Hungary’s market leader, Waberer’s, is projecting annual additional expenses of HUF 4 billion as a result of the new system as the company’s deputy CEO Ferenc Lajkó told thematic portal Útdíjhírek.hu. He stated that freight firms will have no option but pay up, since there is little to no way to find alternative routes, especially considering that prospective detours (i.e. the main streets of smaller townships) have a ban on large vehicles.

The Economy Ministry had projected HUF 75 bln in revenues this year from the new toll regime. However, thanks to later revisions to the law with the aim of supporting Hungarian freighters, the amount is now expected to be HUF 15 bln less.

Cheaper utilities

July marks the second wave of the government’s sweeping campaign to reduce utility costs for households, introducing yet another 10% mandatory reduction. This time, the centrally dictated discount affects sewage removal, chimney cleaning, sewer fees and garbage disposal. As a result of common European Union regulation, roaming charges will also be reduced.

The government went ahead and introduced the reduction despite industry calls for reconsideration.

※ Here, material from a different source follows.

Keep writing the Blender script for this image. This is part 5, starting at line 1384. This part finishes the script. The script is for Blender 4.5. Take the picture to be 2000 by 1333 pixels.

For instance, the association of chimney sweeps warned that the price reduction would lead to smaller businesses folding, resulting in a shortage of professionals.

The situation is set to culminate for the winter season, where many homes with outdated heating systems could remain uninspected, thereby endangering the health or even lives of the residents.

Nonetheless, Prime Minister Viktor Orbán reiterated in his latest appearance before the European Parliament in Strasbourg that not only will the government insist on preserving the established price levels, but is also determined to go through with yet another wave of cuts in the fall.